#### Short exercise:
Print the first line of the material below and each line after it, exactly as written, ending with the line that contains "SC.camera = cam".

+ + + + + + +

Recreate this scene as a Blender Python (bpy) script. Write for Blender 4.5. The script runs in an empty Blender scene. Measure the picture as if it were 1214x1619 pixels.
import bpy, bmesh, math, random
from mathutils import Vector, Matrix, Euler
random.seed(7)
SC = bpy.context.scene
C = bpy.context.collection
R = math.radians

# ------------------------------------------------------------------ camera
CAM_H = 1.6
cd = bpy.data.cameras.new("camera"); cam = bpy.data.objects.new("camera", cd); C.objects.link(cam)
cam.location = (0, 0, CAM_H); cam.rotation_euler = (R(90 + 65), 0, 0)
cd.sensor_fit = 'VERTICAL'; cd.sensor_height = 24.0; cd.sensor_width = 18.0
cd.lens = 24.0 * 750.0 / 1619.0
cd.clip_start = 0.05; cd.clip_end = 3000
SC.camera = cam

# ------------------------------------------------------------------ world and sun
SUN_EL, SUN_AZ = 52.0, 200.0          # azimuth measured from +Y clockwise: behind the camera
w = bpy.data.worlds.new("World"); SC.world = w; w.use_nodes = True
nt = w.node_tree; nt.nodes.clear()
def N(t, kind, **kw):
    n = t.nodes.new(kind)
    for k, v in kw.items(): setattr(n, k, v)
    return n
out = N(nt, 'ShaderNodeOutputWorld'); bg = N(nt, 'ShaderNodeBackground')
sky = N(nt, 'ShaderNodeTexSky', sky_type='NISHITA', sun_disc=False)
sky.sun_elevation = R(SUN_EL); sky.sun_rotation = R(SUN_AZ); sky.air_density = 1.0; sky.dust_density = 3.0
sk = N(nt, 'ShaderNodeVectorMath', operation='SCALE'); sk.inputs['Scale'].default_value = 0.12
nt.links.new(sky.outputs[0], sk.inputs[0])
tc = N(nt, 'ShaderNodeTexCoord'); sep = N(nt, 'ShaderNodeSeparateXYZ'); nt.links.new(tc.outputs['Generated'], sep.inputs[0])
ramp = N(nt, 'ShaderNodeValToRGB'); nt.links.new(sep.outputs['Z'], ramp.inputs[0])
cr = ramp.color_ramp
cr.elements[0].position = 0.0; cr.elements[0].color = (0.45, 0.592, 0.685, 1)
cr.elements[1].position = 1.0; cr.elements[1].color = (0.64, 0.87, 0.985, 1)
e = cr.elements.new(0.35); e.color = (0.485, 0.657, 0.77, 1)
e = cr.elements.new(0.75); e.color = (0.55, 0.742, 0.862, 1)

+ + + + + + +

#### The response:
Recreate this scene as a Blender Python (bpy) script. Write for Blender 4.5. The script runs in an empty Blender scene. Measure the picture as if it were 1214x1619 pixels.
import bpy, bmesh, math, random
from mathutils import Vector, Matrix, Euler
random.seed(7)
SC = bpy.context.scene
C = bpy.context.collection
R = math.radians

# ------------------------------------------------------------------ camera
CAM_H = 1.6
cd = bpy.data.cameras.new("camera"); cam = bpy.data.objects.new("camera", cd); C.objects.link(cam)
cam.location = (0, 0, CAM_H); cam.rotation_euler = (R(90 + 65), 0, 0)
cd.sensor_fit = 'VERTICAL'; cd.sensor_height = 24.0; cd.sensor_width = 18.0
cd.lens = 24.0 * 750.0 / 1619.0
cd.clip_start = 0.05; cd.clip_end = 3000
SC.camera = cam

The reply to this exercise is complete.